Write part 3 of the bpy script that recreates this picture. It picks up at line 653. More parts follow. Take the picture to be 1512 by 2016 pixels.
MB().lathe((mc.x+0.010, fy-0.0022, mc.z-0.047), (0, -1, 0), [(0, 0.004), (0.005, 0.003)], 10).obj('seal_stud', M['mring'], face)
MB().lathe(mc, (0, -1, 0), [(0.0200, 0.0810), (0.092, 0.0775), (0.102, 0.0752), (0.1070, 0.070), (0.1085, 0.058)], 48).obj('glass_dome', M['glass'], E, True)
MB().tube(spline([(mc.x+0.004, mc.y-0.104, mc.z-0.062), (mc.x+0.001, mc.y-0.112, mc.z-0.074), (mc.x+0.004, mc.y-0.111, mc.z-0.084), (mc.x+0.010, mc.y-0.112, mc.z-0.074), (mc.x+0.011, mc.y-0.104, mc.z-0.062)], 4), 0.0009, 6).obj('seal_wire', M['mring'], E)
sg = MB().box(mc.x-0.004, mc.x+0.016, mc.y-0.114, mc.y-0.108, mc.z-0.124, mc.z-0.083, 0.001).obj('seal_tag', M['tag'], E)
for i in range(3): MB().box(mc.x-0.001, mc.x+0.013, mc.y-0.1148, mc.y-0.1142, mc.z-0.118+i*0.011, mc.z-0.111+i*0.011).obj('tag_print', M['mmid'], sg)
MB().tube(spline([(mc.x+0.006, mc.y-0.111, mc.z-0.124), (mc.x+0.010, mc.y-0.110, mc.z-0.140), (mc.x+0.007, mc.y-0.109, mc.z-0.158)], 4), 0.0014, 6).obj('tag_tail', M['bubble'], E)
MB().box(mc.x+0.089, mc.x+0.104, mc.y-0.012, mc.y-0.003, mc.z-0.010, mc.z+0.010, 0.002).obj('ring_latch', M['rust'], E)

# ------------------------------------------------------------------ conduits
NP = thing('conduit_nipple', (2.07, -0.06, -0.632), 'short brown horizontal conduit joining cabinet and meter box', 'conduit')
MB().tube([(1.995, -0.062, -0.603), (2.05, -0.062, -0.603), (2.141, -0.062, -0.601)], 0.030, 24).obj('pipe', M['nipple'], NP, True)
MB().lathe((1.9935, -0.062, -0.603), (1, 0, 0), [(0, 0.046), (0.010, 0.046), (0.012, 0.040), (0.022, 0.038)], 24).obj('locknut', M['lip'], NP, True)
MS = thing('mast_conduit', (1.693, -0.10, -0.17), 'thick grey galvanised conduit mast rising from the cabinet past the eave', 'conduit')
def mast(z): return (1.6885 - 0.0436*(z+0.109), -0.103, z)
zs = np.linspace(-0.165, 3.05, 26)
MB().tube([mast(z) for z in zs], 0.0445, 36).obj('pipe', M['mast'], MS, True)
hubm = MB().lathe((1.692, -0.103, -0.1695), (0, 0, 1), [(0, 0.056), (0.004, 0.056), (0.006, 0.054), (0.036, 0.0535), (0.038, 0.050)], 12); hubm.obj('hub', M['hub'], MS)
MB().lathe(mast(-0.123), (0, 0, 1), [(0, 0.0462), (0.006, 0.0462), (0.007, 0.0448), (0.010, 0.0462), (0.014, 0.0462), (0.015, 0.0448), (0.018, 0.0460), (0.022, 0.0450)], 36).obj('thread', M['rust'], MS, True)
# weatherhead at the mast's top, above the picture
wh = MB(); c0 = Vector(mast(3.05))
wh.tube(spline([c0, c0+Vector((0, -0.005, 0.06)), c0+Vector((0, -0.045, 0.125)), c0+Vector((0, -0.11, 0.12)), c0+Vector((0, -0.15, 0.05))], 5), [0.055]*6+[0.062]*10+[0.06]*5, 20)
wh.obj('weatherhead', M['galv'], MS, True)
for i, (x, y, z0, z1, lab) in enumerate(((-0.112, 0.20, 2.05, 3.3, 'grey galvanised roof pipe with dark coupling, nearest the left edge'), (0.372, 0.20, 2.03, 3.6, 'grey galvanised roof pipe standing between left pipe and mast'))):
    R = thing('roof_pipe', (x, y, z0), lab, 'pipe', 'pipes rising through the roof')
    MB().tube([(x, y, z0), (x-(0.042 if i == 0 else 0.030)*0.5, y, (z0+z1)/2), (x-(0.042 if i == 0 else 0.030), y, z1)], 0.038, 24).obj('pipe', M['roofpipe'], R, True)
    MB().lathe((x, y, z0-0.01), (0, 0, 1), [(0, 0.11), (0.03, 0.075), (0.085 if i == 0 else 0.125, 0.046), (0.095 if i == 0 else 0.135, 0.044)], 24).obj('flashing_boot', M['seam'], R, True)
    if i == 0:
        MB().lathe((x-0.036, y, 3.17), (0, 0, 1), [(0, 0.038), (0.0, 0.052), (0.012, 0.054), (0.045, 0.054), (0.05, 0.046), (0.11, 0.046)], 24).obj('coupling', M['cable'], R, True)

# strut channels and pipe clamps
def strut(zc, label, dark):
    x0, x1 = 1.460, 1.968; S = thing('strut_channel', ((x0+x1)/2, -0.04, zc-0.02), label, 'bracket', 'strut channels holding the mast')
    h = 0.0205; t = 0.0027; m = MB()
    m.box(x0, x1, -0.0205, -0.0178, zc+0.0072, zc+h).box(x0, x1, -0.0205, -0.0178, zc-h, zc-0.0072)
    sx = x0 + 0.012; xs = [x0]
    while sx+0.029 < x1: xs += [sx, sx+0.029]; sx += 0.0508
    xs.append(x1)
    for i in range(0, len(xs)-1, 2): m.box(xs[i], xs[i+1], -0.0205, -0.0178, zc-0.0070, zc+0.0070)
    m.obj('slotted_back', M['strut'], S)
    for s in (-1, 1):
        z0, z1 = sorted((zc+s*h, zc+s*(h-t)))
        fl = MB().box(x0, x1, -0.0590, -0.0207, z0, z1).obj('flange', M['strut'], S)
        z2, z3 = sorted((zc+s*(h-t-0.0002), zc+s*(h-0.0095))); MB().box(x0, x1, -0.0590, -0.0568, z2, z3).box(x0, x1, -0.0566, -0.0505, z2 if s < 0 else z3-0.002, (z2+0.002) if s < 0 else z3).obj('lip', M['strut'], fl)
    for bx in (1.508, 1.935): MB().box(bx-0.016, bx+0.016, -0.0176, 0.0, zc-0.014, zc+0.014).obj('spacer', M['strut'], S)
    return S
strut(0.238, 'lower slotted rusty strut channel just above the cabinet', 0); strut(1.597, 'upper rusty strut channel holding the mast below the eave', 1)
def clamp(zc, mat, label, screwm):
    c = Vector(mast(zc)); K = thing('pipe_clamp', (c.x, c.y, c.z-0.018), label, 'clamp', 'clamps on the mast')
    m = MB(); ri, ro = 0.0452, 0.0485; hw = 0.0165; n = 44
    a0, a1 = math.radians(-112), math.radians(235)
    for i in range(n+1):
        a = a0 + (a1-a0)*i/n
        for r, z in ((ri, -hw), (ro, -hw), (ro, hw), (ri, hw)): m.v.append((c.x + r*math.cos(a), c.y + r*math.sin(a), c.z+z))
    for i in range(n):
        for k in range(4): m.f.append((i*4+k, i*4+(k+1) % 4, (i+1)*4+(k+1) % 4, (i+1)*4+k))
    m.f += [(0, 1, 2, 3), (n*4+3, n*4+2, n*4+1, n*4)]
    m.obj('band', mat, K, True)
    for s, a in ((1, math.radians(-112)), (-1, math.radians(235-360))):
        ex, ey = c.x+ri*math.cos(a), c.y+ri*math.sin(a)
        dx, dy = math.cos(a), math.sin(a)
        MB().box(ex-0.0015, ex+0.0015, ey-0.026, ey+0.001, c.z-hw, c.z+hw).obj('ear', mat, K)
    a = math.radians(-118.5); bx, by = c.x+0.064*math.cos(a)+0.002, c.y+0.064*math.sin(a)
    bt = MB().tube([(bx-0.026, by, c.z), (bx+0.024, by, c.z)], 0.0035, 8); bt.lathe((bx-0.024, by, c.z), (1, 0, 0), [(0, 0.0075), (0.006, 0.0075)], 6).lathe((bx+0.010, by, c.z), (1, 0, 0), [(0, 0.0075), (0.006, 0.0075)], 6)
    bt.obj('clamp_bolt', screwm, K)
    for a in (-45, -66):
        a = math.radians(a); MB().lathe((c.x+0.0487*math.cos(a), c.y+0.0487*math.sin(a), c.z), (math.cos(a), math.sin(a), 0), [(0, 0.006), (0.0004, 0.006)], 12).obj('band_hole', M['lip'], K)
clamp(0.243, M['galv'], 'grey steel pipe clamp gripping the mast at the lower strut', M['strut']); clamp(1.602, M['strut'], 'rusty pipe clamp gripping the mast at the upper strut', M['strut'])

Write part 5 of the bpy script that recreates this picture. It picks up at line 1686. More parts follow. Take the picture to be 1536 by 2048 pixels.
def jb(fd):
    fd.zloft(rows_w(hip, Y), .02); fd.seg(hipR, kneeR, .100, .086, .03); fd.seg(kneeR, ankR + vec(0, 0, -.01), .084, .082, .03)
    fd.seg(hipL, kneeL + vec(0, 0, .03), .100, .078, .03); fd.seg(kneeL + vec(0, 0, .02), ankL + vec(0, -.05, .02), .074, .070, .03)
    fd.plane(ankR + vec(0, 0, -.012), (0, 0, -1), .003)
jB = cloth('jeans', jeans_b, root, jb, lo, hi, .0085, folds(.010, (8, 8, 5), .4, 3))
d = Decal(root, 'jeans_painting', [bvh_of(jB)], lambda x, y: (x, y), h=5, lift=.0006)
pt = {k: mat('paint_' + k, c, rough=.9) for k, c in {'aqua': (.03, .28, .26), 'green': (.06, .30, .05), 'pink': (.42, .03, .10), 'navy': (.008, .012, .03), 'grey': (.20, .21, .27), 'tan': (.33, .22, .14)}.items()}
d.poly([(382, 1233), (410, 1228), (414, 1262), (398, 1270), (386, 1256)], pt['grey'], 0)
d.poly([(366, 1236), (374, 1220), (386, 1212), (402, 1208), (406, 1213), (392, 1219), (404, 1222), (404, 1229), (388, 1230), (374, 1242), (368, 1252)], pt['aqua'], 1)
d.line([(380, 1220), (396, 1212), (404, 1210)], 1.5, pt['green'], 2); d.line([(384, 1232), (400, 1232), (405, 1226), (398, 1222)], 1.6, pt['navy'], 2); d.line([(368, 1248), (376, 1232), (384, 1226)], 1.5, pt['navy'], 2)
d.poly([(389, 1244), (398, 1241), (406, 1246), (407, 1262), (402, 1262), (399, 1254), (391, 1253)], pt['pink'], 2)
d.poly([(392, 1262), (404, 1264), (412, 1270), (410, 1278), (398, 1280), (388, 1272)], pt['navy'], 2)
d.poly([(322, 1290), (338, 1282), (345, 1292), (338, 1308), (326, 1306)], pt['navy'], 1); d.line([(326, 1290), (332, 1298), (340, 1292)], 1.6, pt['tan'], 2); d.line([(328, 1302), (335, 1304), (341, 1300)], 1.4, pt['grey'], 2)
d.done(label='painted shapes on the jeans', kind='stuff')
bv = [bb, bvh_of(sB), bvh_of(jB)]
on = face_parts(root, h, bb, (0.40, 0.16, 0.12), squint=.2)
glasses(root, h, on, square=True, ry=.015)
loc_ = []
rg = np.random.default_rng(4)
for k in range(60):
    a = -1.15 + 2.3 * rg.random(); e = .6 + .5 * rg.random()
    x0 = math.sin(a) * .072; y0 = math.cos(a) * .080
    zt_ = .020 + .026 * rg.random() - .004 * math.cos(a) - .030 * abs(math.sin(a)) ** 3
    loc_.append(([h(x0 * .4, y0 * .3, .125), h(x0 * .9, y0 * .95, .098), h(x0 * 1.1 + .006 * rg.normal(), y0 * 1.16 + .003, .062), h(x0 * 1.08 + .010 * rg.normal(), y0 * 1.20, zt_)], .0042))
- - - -
● Work to complete
Go through the records. Copy each line where "that" appears.

● Task output
Write part 3 of the bpy script that recreates this picture. It picks up at line 653. More parts follow. Take the picture to be 1512 by 2016 pixels.
Write part 5 of the bpy script that recreates this picture. It picks up at line 1686. More parts follow. Take the picture to be 1536 by 2048 pixels.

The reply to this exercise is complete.